Weighing in on the 'fair wages for coffee workers' debate is Ritual with their $12 cup.

Ritual has done some truly terrible math: We know 7 people picked coffee fruit and yielded 175 lbs which when roasted became 35 lbs (15.9kg). We know that a typical worker would've been paid $5.25 for 8 hours of work, but it's not clear if the baristas picked fruit for 8 hours or if they did this for a couple hours.

Now, giving them the benefit of the doubt that they put in a full 8 hours, the labor cost to pick the 175 lbs of coffee fruit would be $13/hr * 8 hrs * 7 people = $728. And that yielded 15,855g of roasted coffee - which would be $0.046 (4.6 cents) per gram in labor cost due to coffee fruit picking.

At a typical dosage of 18g per cup of coffee, that would be $0.83 of that $12 cup of coffee which is due to coffee fruit picking labor costs.

Now, at a typical wage of $5.25 per day, the cost would've been $5.25 * 7 = $36.75. Thing is those are professionals, they probably would've picked more in 8 hours that 175 lbs, but even so if we assume that they are just as productive and would've also yielded 175 lbs then the ratio of wages is simply 36.75 / 728 = 5.05%. Which means in a typical $4 cup of coffee, the cost of the labor to pick the coffee fruit is a mere 0.0505*$0.83 = $0.042 --> 4.2 cents.
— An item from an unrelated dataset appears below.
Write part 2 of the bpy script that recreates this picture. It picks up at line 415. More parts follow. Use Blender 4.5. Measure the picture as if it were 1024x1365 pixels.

Hence... when you want to pay the people who pick the coffee $13/hr instead of $5.25/day, all you need to do is raise the price of a cup of coffee by $0.83 - $0.04 = $0.79. Your $4 cup of coffee when adjusted to San Francisco wages for the coffee fruit pickers would be $4.79. Not $12.

Note in particular that if the baristas worked for, say, 1 hour then the labor cost should've been $91 not $728 which means that the math changes in that the barista-wage roasted coffee is $0.103 per 18g, and the actual coffee fruit pickers would've picked 175*8 = 1400 lbs of fruit, which should yield 280 lbs of roasted coffee. The labor cost is unchanged, though, at $36.75. In this case you also need to factor in production, since the baristas would be paid a wage equivalent to $0.103 per 18g roasted coffee and the actual pickers would be picking at $0.0052 per 18g roasted ($36.75 / 280 lbs). In this case the $4 cup of coffee includes in it about half a cent of labor to pick the coffee fruit, and to adjust to San Francisco wages you simply add the $0.103 - $0.005, making the $4 cup cost $4.10.


Do note that I understand the concept of charity and I understand why one may be motivated to buy a $12 cup of coffee, but let's break this down in another way:

If the labor cost to pick coffee were to jump from $5.25/day to $13/hr and the average worker can pick 4.375 lbs of coffee, once roasted, per day then the labor cost jumps from $1.20/lb to $23.77/lb, an increase of $22.57/lb. This would affect the cost of green coffee in a slightly different way, as green coffee weighs about 33% more this would be 5.83 lbs of green coffee per day. This would mean that a $22/lb coffee becomes a $44.57/lb coffee as the roasting is already done in the US at US wages and the additional cost for loan repayment, rental, equipment, electricity, employees at the roasting facility is already factored into that $22/lb price - using $1.20/lb in coffee fruit picking labor. There are no further adjustments needed here - shipping cost is still the same as the weight shipped hasn't changed.

Here again I don't see how Ritual ended up at $100/lb - I can easily understand how they arrive at $45/lb, but even giving them the best case scenario on their ambiguous document I don't understand $100/lb. Further, I don't see how $100/lb implies $12/cup when $22/lb implies $4/cup.